Schirmann’s second essay in the middle of the book describes a summer she spent living off the grid on a farm in Northern California with a friend at age 22. The only movie they had was a recording of the documentary “The Last Waltz,” chronicling The Band, as its members collaborated with old friends and musical giants of the ’70s to produce their final concert. It was really as much a funeral as a celebration. The roommates kept the film on a constant loop for weeks.

“By the time I was watching it, it was a showcase of a lifestyle that didn’t really exist anymore,” Schirmann said. “For some reason, watching that 40 years later, seeing so many of my heroes sort of wrapping it up, it was a very unique and powerful experience, but also troubling.”

In between the entertaining narratives of her three essays, Schirmann arranges swooping riffs of lyricism in the forms of poems. Some explore the underbelly of “popular” music.

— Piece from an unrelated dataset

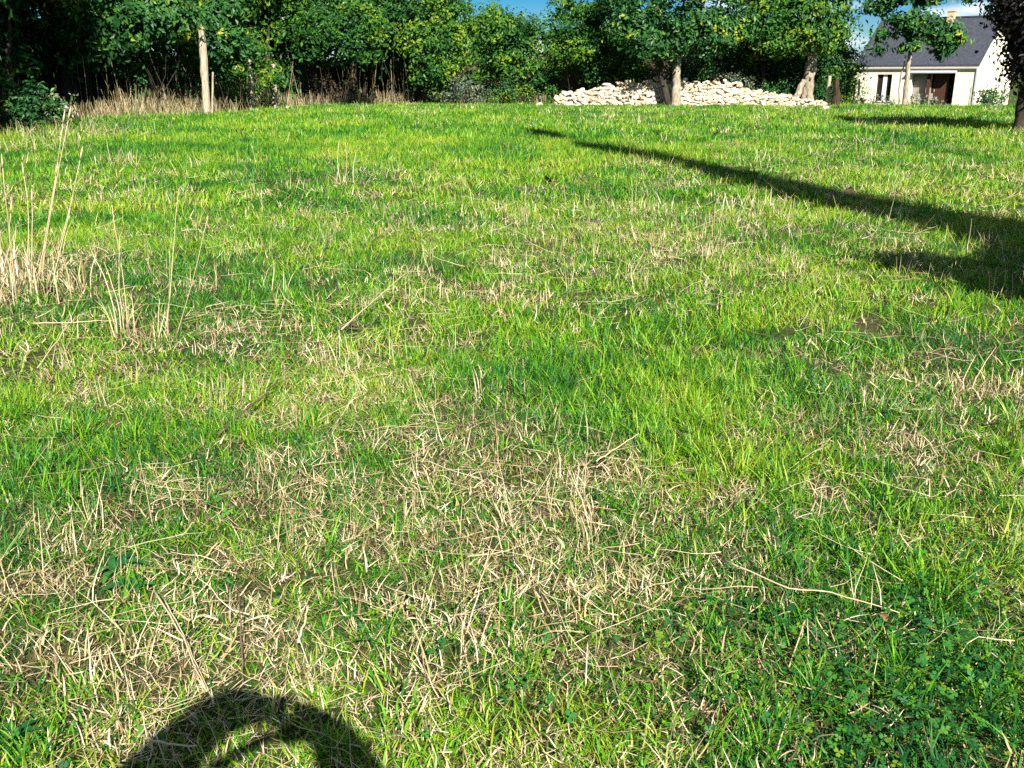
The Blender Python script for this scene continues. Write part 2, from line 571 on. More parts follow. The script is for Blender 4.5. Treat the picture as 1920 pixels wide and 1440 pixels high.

She notes that most pop songs now leave her cold. “I don’t hear the content or the message behind it, or the type of person who would receive it,” she said. “I hear the driving economic investment behind it.”

Schirmann’s final essay is a memory of sitting in the passenger seat of her father’s pickup truck and begging for something – a toy, or new clothes. Her father’s response had been to sing “You can’t always get what you want.” It was years before a local DJ informed Schirmann through her radio that it was actually an English rock band called The Rolling Stones who had made that refrain famous.

She describes the electric feeling of being “initiated into a new language,” of being “rinsed and validated by the radio … You can’t always get what you want. It was so true.”

Once again, Schirmann’s words strike a chord, uncovering forgotten memories. Where will she drop the needle next?